Updated 21 July 2008

Explorers

Marco Polo (1254-1324) was a Venetian trader and explorer who, together with his father Niccolò and his uncles Maffeo, was one of the first Westerners to travel the Silk Road to China and to visit the Great Khan of the Mongol Empire, Kublai Khan, the grandson of Genghis khan.

The Polo brothers had already been to China and been sent back by the Khan as ambassadors to the Pope, requesting missionaries to teach the Mongols Western ways and Christianity. On their return voyage they took Marco with them. Marco soon became a favourite with Kublai, who sent him on several diplomatic missions. After the family's return to Venice they became an attraction, though few believed their stories of distant China.

Following a war with Genoa in which Marco was made prisoner, his travels were dictated to Rustichello da Pisa. They became a best-seller even in those days when printing was unknown. The book became known as Il Milione (The Million or, in English, The Travels of Marco Polo).
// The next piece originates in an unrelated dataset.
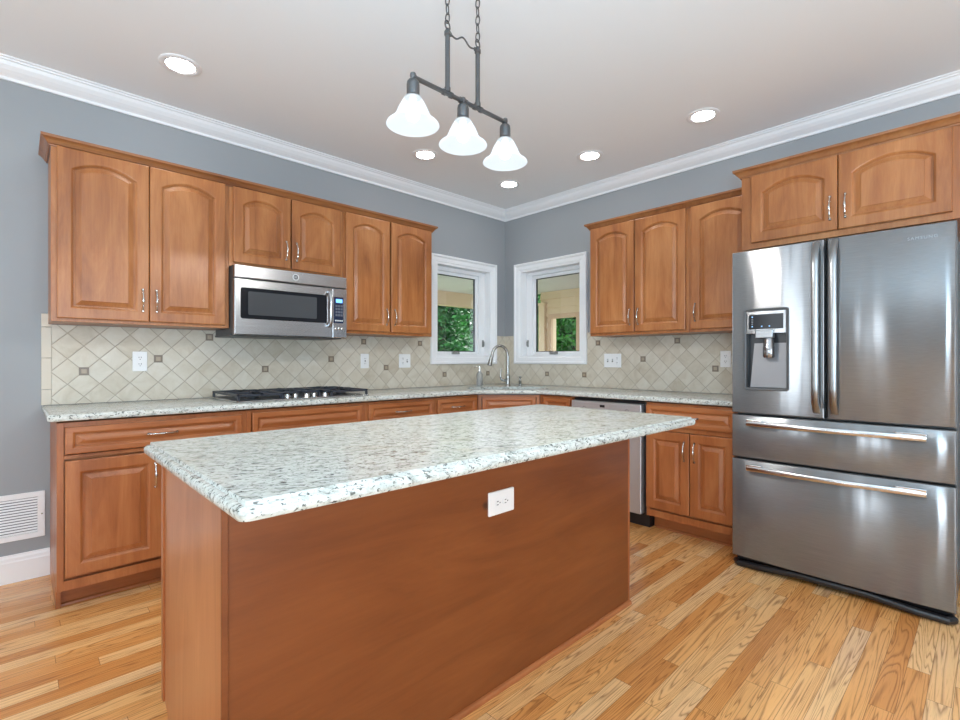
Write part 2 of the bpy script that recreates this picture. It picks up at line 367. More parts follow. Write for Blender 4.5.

Cristoforo Colombo, known in English as Christopher Columbus (1451?–1506) a Genoese, was convinced the best way to reach China (made famous by Marco Polo) was to travel west. He was shipwrecked off the Spanish coast and, since no one in Genoa would listen to him, he decided to convince the Spanish king and queen to finance his voyage. He eventually discovered the islands in the Caribbean, but never reached the mainland. He died convinced he had found the Indies.

The Statue of Marco Polo in Hangzhou, China
 

Giovanni Caboto (Ca.1450–Ca.1499), known in English as John Cabot, was also a Genovese navigator and explorer credited as the first European (bar the Norse who had already been there in the IX century) to discover the North American mainland, in 1497. He was in the service of the king of England at the time and had sailed from Bristol.

Amerigo Vespucci (1454-1512) was a Florentine merchant, explorer and cartographer in the service of the Kings of Spain and of Portugal. He is recognised as the first person to realise the new world was not China nor the Indies, but a new continent, which was in consequence named after him by the cartographer Martin Waldseemüller: America.
 
 
 
   
The 1507 map where America is first mentioned

 

Giovanni da Verrazzano (Ca.1485–Ca. 1528) also a Florentine, was another explorer of North America in the service of the King of France. He was born in the Chianti, at the Castello da Verrazzano, near Florence, a castle which still exists and where wine and olive oil are produced. He was the first European to enter (the now) New York Harbour, a fact celebrated in the Giovanni da Verrazzano Bridge connecting Staten Island to Brooklyn. There is another Verrazzano Bridge in Maryland, while in Florence there is a Via Giovanni da Verrazzano.